Dataset content.
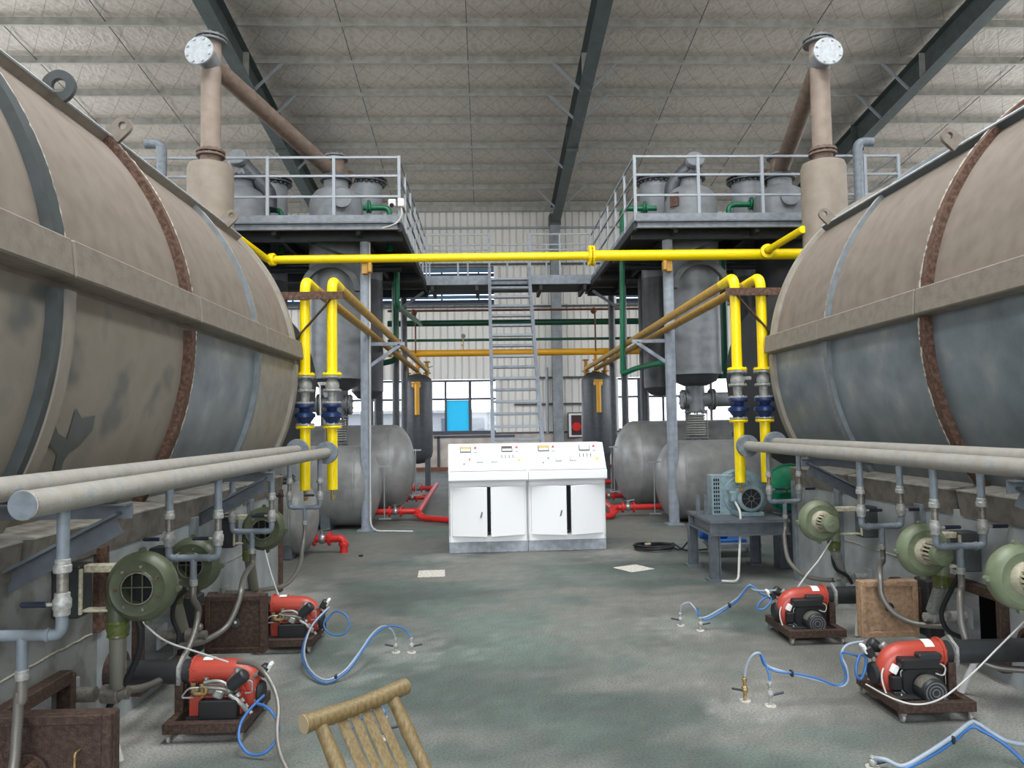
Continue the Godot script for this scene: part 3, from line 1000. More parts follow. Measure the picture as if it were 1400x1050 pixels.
			if dusty:
				part("peephole_glass", G.new().ball(du + V(0, 0.01, 0.03), 0.011, 10), M.label_white, dr)
		part("hinge", G.new().cyl(P(s, e[2] + 0.03, e[3] + 0.06, z), P(s, e[2] + 0.03, e[4] - 0.06, z), 0.018, 8), M.rust_iron, dr)
		part("door_side", G.new().box(P(s, e[2] + 0.09, (e[3] + e[4]) / 2, z + 0.0), V(0.1, dh, 0.16), Basis(), 0.006), M.black_rough, dr)
	# burner ports
	for z in [4.05, 5.42]:
		part("burner_port", G.new().lathe([Vector2(0.1, 0.03), Vector2(0.1, -0.05), Vector2(0.075, -0.05), Vector2(0.07, 0.03)], P(s, cu, 0.28, z), V(s, 0, 0), 20), M.rust_iron, t)

func build_stack(s: int) -> void:
	var dusty := s < 0
	var t := thing("vapor_stack", P(s, 4.0, 3.35, 9.85), "tan vapour stack with white blind flange, its brown pipe falling long across to the platform" if dusty else "tan vapour stack with white blind flange, its short brown pipe falling steeply to a vessel", "pipe stack", "vapour stacks on the reactors")
	var b := P(s, 4.0, 3.3, 9.85)
	part("drum", G.new().lathe([Vector2(0.285, 0), Vector2(0.285, 1.52), Vector2(0.265, 1.58), Vector2(0.15, 1.62), Vector2(0.13, 1.62)], b, Vector3.UP, 32), M.stack_drum, t)
	part("drum_flange", G.new().flange(b + V(0, 1.76, 0), Vector3.UP, 0.18, 0.035, 12).flange(b + V(0, 1.71, 0), Vector3.UP, 0.18, 0.03, 0).cyl(b + V(0, 1.6, 0), b + V(0, 1.8, 0), 0.13, 20), M.stack_brown, t)
	part("riser", G.new().cyl(b + V(0, 1.75, 0), b + V(0, 3.2, 0), 0.125, 24), M.stack, t)
	part("top_flange", G.new().flange(b + V(0, 3.26, 0), Vector3.UP, 0.2, 0.03, 12).flange(b + V(0, 3.21, 0), Vector3.UP, 0.2, 0.03, 0), M.equipment_dark, t)
	var a := b + V(0, 2.93, 0)
	var e := P(s, 2.85, 5.5, 12.05) if dusty else P(s, 4.3, 5.5, 12.05)
	var dir := (e - a).normalized()
	part("crossover_pipe", G.new().cyl(a - dir * 0.05, e, 0.12, 24), M.stack_brown, t)
	var nd := (V(0, 0, 1) - dir * 0.5).normalized()
	part("blind_flange", G.new().flange(a + nd * 0.3, nd, 0.19, 0.03, 8), M.white_blind, t)
	part("flange_neck", G.new().cyl(a + nd * 0.25, a, 0.135, 20), M.equipment, t)
	# vent pipe with a bent mouth, behind the shoulder of the reactor
	var v := P(s, 4.85 if dusty else 4.75, 0, 10.4)
	var tip := V(-0.22 if dusty else 0.22, 0, 0)
	solid("vent_pipe", G.new().tube(bent([V(v.x, 3.0, v.z), V(v.x, 5.38, v.z), V(v.x, 5.38, v.z) + tip], 0.16), 0.065, 12), M.pipe_grey, V(v.x, 3.0, v.z), "grey vent pipe with bent mouth behind the dusty reactor" if dusty else "grey vent pipe with bent mouth behind the blue-grey reactor", "vent pipe", "bent vent pipes")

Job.
Restate the data above word for word. Skip every picture.

Output.
Continue the Godot script for this scene: part 3, from line 1000. More parts follow. Measure the picture as if it were 1400x1050 pixels.
			if dusty:
				part("peephole_glass", G.new().ball(du + V(0, 0.01, 0.03), 0.011, 10), M.label_white, dr)
		part("hinge", G.new().cyl(P(s, e[2] + 0.03, e[3] + 0.06, z), P(s, e[2] + 0.03, e[4] - 0.06, z), 0.018, 8), M.rust_iron, dr)
		part("door_side", G.new().box(P(s, e[2] + 0.09, (e[3] + e[4]) / 2, z + 0.0), V(0.1, dh, 0.16), Basis(), 0.006), M.black_rough, dr)
	# burner ports
	for z in [4.05, 5.42]:
		part("burner_port", G.new().lathe([Vector2(0.1, 0.03), Vector2(0.1, -0.05), Vector2(0.075, -0.05), Vector2(0.07, 0.03)], P(s, cu, 0.28, z), V(s, 0, 0), 20), M.rust_iron, t)

func build_stack(s: int) -> void:
	var dusty := s < 0
	var t := thing("vapor_stack", P(s, 4.0, 3.35, 9.85), "tan vapour stack with white blind flange, its brown pipe falling long across to the platform" if dusty else "tan vapour stack with white blind flange, its short brown pipe falling steeply to a vessel", "pipe stack", "vapour stacks on the reactors")
	var b := P(s, 4.0, 3.3, 9.85)
	part("drum", G.new().lathe([Vector2(0.285, 0), Vector2(0.285, 1.52), Vector2(0.265, 1.58), Vector2(0.15, 1.62), Vector2(0.13, 1.62)], b, Vector3.UP, 32), M.stack_drum, t)
	part("drum_flange", G.new().flange(b + V(0, 1.76, 0), Vector3.UP, 0.18, 0.035, 12).flange(b + V(0, 1.71, 0), Vector3.UP, 0.18, 0.03, 0).cyl(b + V(0, 1.6, 0), b + V(0, 1.8, 0), 0.13, 20), M.stack_brown, t)
	part("riser", G.new().cyl(b + V(0, 1.75, 0), b + V(0, 3.2, 0), 0.125, 24), M.stack, t)
	part("top_flange", G.new().flange(b + V(0, 3.26, 0), Vector3.UP, 0.2, 0.03, 12).flange(b + V(0, 3.21, 0), Vector3.UP, 0.2, 0.03, 0), M.equipment_dark, t)
	var a := b + V(0, 2.93, 0)
	var e := P(s, 2.85, 5.5, 12.05) if dusty else P(s, 4.3, 5.5, 12.05)
	var dir := (e - a).normalized()
	part("crossover_pipe", G.new().cyl(a - dir * 0.05, e, 0.12, 24), M.stack_brown, t)
	var nd := (V(0, 0, 1) - dir * 0.5).normalized()
	part("blind_flange", G.new().flange(a + nd * 0.3, nd, 0.19, 0.03, 8), M.white_blind, t)
	part("flange_neck", G.new().cyl(a + nd * 0.25, a, 0.135, 20), M.equipment, t)
	# vent pipe with a bent mouth, behind the shoulder of the reactor
	var v := P(s, 4.85 if dusty else 4.75, 0, 10.4)
	var tip := V(-0.22 if dusty else 0.22, 0, 0)
	solid("vent_pipe", G.new().tube(bent([V(v.x, 3.0, v.z), V(v.x, 5.38, v.z), V(v.x, 5.38, v.z) + tip], 0.16), 0.065, 12), M.pipe_grey, V(v.x, 3.0, v.z), "grey vent pipe with bent mouth behind the dusty reactor" if dusty else "grey vent pipe with bent mouth behind the blue-grey reactor", "vent pipe", "bent vent pipes")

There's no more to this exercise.